This is a rush transcript. Copy may not be in its final form.
AMY GOODMAN: This is Democracy Now!, democracynow.org. I’m Amy Goodman, with Juan González.
We end today’s show in Chicago, where Juan is. As at least 10 people were arrested in protests outside an ICE facility Friday, with federal immigration agents firing pepper balls and using tear gas on the crowd, Democratic congressional candidate Kat Abughazaleh was thrown to the ground by ICE agents. People had rallied outside the facility to protest the Trump administration’s “Operation Midway Blitz,” which has led to the arrest of nearly 550 people in a sweeping crackdown on immigrants in the city.
We are going to Chicago, where we’re joined by Kat Abughazaleh, who is a progressive congressional candidate in Illinois’s 9th District, which includes Chicago.
Kat, welcome to Democracy Now!

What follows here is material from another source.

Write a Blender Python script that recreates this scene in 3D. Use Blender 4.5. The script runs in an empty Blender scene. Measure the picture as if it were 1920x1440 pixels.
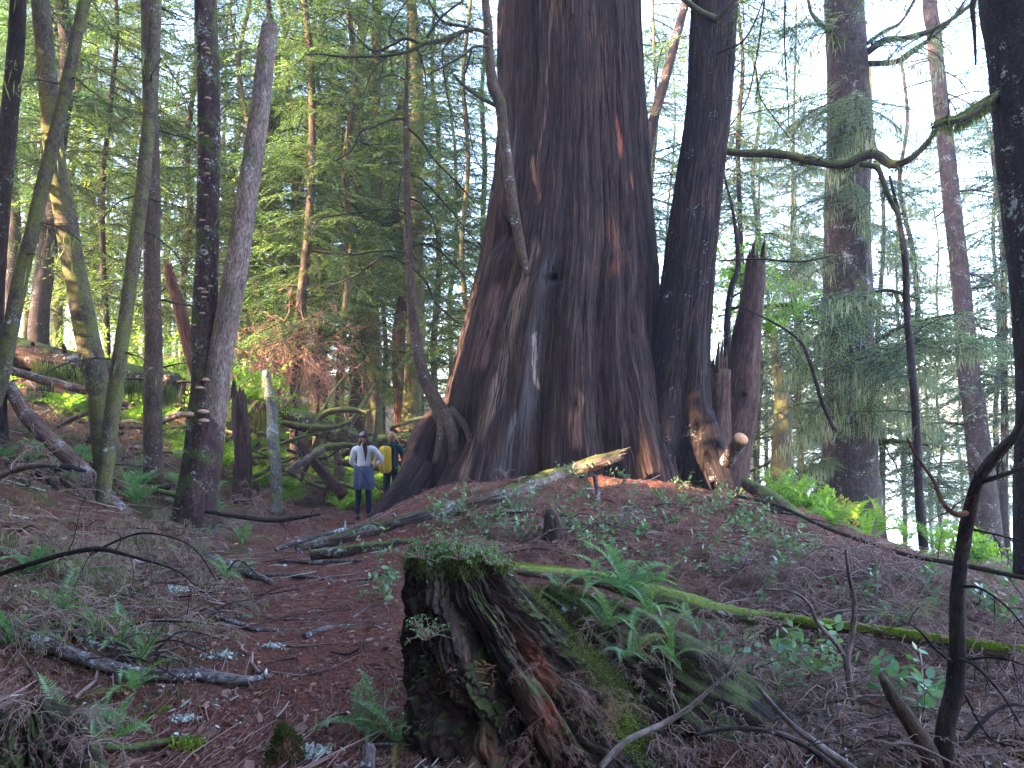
import bpy, math
import numpy as np
from mathutils import Vector, Matrix

# ------------------------------------------------------------------ camera, sky, sun, exposure
sc = bpy.context.scene
COL = sc.collection
F = 1450.0
PITCH = math.atan(80.0 / F)
CAMZ = 1.6
cam_d = bpy.data.cameras.new("camera")
cam_d.sensor_width = 36.0
cam_d.lens = 36.0 * F / 1920.0
cam_d.clip_start = 0.05
cam_d.clip_end = 3000.0
cam = bpy.data.objects.new("camera", cam_d)
cam.location = (0, 0, CAMZ)
cam.rotation_euler = (math.pi / 2 + PITCH, 0, 0)
COL.objects.link(cam)
sc.camera = cam

SUN_EL = math.radians(17)
SUN_AZ = math.radians(-118)      # measured from +Y towards +X: behind and to the left of the camera
world = bpy.data.worlds.new("World")
sc.world = world
world.use_nodes = True
wn = world.node_tree.nodes
wl = world.node_tree.links
wn.clear()
w_out = wn.new("ShaderNodeOutputWorld")
w_bg = wn.new("ShaderNodeBackground")
w_sky = wn.new("ShaderNodeTexSky")
w_sky.sky_type = 'NISHITA'
w_sky.sun_disc = False
w_sky.sun_elevation = SUN_EL
w_sky.sun_rotation = SUN_AZ
w_sky.air_density = 1.0
w_sky.dust_density = 1.2
w_sky.ozone_density = 2.5
w_bg.inputs['Strength'].default_value = 0.15
w_tint = wn.new("ShaderNodeMix"); w_tint.data_type = 'RGBA'; w_tint.blend_type = 'MULTIPLY'; w_tint.inputs[0].default_value = 1.0
w_tint.inputs[7].default_value = (1.16, 0.97, 0.98, 1)
wl.new(w_sky.outputs[0], w_tint.inputs[6])
wl.new(w_tint.outputs[2], w_bg.inputs[0])
wl.new(w_bg.outputs[0], w_out.inputs[0])

sun_d = bpy.data.lights.new("sun", 'SUN')
sun_d.energy = 3.0
sun_d.angle = math.radians(0.5)
sun_d.color = (1.0, 0.75, 0.48)
sun = bpy.data.objects.new("sun", sun_d)
sd = Vector((math.sin(SUN_AZ) * math.cos(SUN_EL), math.cos(SUN_AZ) * math.cos(SUN_EL), math.sin(SUN_EL)))
sun.rotation_euler = (-sd).to_track_quat('-Z', 'Y').to_euler()
sun.location = sd * 60
COL.objects.link(sun)

sc.view_settings.view_transform = 'Standard'
sc.view_settings.look = 'None'
sc.view_settings.gamma = 1.0
sc.view_settings.exposure = 4.25
sc.view_settings.use_curve_mapping = False
cy = sc.cycles
cy.max_bounces = 6
cy.diffuse_bounces = 3
cy.glossy_bounces = 2
cy.transmission_bounces = 4
cy.transparent_max_bounces = 4
cy.volume_bounces = 0
cy.caustics_reflective = False
cy.caustics_refractive = False
cy.sample_clamp_indirect = 4.0

# ------------------------------------------------------------------ numpy helpers
FW = np.array([0, math.cos(PITCH), math.sin(PITCH)])
UP = np.array([0, -math.sin(PITCH), math.cos(PITCH)])
RT = np.array([1.0, 0, 0])
C0 = np.array([0, 0, CAMZ])


def P(px, py, Y):
    d = FW + RT * (px - 960) / F + UP * (720 - py) / F
    return C0 + d * (Y / d[1])


def hsh(ix, iy, iz, s):
    h = (ix * 374761393 + iy * 668265263 + iz * 2147483647 + s * 974711) & 0xffffffff
    h = ((h ^ (h >> 13)) * 1274126177) & 0xffffffff
    h = ((h ^ (h >> 16)) * 2246822519) & 0xffffffff
    return ((h ^ (h >> 15)) & 0xffffff) / float(0xffffff)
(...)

Describe what happened to you. We’re going to show the video.
KAT ABUGHAZALEH: Yeah, so, this is actually the third time that ICE has thrown me to the ground. I have been at this facility for the last three weeks every Friday morning, and I’ll be back this Friday. I encourage anyone in Illinois to join me, 7 to 9 a.m. at 1930 Beach Street, B-E-A-C-H. This was, as I said, the third time that ICE has done this to me. It was probably the most violent occasion of throwing me to the ground. But, essentially, a car was about to run over a fellow protester, and so I went to check on that person. And that was all the justification an officer needed to pick me up and throw me to the ground despite being half his size.
And what I really want to stress here is that is what these officers are willing to do when there is press and cameras around. The reason we are protesting at this facility is because they are committing human rights abuses within the Broadview processing facility. It is a processing facility, so people are not supposed to be kept there for more than 12 hours at a time, but they are being kept for days or weeks, without beds, without hot meals, with hygienic products. And if they are willing to do that to a congressional candidate on camera in front of press, imagine what they are willing to do to their detainees behind boarded-up windows.
JUAN GONZÁLEZ: And, Kat, you say you found two badges there. What did it say on the badges?
KAT ABUGHAZALEH: So, I have no idea, the people who have accosted me. I have no idea who they are. I have no idea who these men are. They have had masks and sunglasses and hats, sometimes when the sun is still down. We have seen two badge numbers the entire three weeks that we have been here — four weeks, if we include a vigil earlier in the summer — and they were just numbers.